Perhaps you’ve heard the term “cash is king,” or the mantra “debt doesn’t kill a business, cash flow kills a business.” They are both correct. In the early stages of your business, cash is the most precious asset you’ve got. There are innumerable ways to burn through it and countless service providers that nibble away at it. How does a hardware entrepreneur prioritize spending and keep his or her efforts focused on the right things?

1.     Milestones. Focus on key milestones that enable your business to get to the next level. “Next level” may mean secure a customer commitment, a government contract or grant, or equity financing. What is the first milestone you need to hit, and how much money do you need to get there?

2.     Feasibility is nice, but prototype is better. In hardware, customers react to something they can touch and feel. A slide deck just doesn’t make the same impression. An early stage touch-and-feel prototype that shows form and fit can make a big difference, even if it doesn’t have all the functionality of your final product. Including some key functions would be even better. Make use of 3D printing services and ask yourself what it would take to show just the bare bones of the functionality you want to offer. Then assess how much money it would take to get there.

Work with outside partners. Choose partners wisely. Be very clear about what you will and will not pay for at this early juncture. Leverage reputable firms accustomed to early stage companies for custom electronics, mechanical design, software, and firmware. All this helps you move quickly. Be sure to spell out, clearly, that you own all design work in the contracts. Chances are, you’ll have to act as the program manager and coordinate everything.

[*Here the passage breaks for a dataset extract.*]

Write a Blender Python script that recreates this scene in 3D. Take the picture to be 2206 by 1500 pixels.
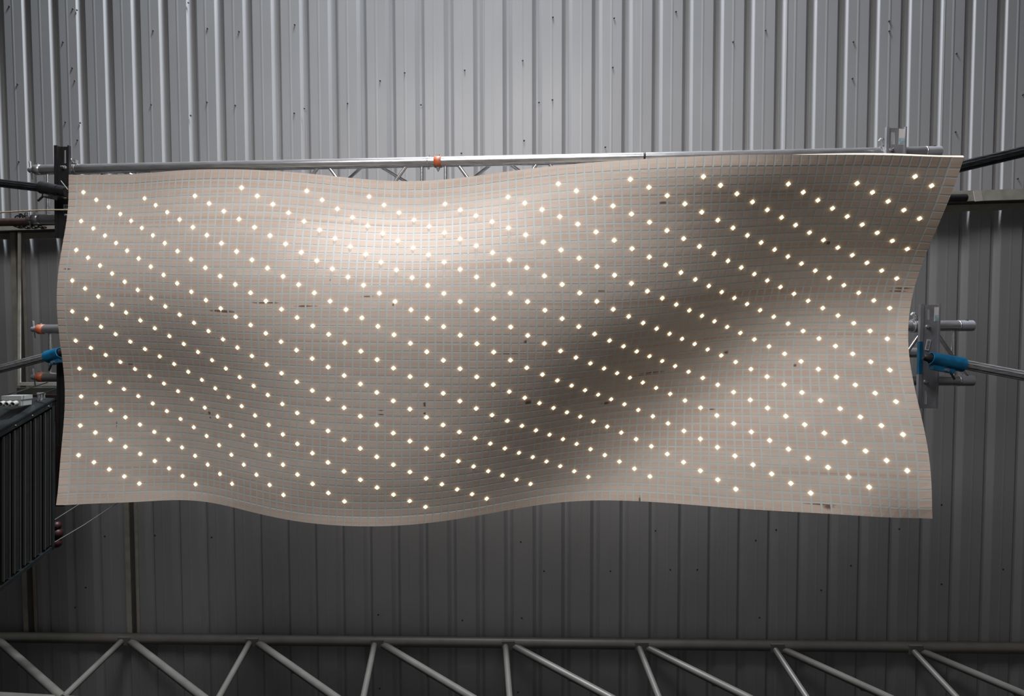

4.     Think virtual. Can you prototype your hardware without building up a lot of business infrastructure? The buzzwords are “virtual company” and “lean start-up.” To investors, that means their money will go toward product development rather than administrative costs. This will only take you so far, but when you’re spending those first tens of thousands of dollars, it can be a good choice.

Learning to run a capital-efficient company begins with stretching your cash far enough to get a prototype that launches you to the next level. Hopefully that discipline will never leave you--even if you do raise a lot of money later.